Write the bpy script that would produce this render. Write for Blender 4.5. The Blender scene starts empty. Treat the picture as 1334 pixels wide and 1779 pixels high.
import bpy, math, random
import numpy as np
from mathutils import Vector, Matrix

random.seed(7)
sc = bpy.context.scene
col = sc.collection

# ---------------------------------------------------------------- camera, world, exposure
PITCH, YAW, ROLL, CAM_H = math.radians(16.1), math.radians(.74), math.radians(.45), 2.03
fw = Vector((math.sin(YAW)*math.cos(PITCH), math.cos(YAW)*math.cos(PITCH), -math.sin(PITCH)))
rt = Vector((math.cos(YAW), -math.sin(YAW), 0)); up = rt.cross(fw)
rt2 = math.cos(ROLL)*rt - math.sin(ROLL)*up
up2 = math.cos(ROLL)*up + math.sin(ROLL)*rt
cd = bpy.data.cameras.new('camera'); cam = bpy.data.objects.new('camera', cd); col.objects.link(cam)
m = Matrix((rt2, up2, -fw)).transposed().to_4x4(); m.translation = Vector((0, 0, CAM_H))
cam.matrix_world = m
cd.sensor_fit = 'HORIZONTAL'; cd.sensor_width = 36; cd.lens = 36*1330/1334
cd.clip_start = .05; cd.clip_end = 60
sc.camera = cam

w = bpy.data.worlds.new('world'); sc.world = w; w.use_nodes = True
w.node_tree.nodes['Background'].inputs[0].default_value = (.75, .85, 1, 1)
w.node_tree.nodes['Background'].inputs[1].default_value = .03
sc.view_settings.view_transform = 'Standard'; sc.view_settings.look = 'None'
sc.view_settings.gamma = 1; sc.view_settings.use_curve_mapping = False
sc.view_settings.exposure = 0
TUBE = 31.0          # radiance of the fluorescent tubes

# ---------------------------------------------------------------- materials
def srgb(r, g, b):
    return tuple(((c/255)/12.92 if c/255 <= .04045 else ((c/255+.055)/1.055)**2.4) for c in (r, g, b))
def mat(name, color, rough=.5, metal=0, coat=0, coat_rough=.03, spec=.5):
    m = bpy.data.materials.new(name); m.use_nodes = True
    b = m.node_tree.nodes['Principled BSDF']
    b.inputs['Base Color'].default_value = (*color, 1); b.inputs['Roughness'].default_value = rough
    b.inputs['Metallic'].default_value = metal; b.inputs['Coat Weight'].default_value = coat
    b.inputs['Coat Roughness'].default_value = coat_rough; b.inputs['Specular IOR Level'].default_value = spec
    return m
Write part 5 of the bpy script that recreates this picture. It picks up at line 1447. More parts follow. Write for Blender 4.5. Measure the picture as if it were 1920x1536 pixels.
════════════════════
[PROMPT]: Quote verbatim the opening lines of the listing above, ending with the line where "sc.camera = cam" appears; include both endpoints and nothing more.

[SOLUTION]:
Write the bpy script that would produce this render. Write for Blender 4.5. The Blender scene starts empty. Treat the picture as 1334 pixels wide and 1779 pixels high.
import bpy, math, random
import numpy as np
from mathutils import Vector, Matrix

random.seed(7)
sc = bpy.context.scene
col = sc.collection

# ---------------------------------------------------------------- camera, world, exposure
PITCH, YAW, ROLL, CAM_H = math.radians(16.1), math.radians(.74), math.radians(.45), 2.03
fw = Vector((math.sin(YAW)*math.cos(PITCH), math.cos(YAW)*math.cos(PITCH), -math.sin(PITCH)))
rt = Vector((math.cos(YAW), -math.sin(YAW), 0)); up = rt.cross(fw)
rt2 = math.cos(ROLL)*rt - math.sin(ROLL)*up
up2 = math.cos(ROLL)*up + math.sin(ROLL)*rt
cd = bpy.data.cameras.new('camera'); cam = bpy.data.objects.new('camera', cd); col.objects.link(cam)
m = Matrix((rt2, up2, -fw)).transposed().to_4x4(); m.translation = Vector((0, 0, CAM_H))
cam.matrix_world = m
cd.sensor_fit = 'HORIZONTAL'; cd.sensor_width = 36; cd.lens = 36*1330/1334
cd.clip_start = .05; cd.clip_end = 60
sc.camera = cam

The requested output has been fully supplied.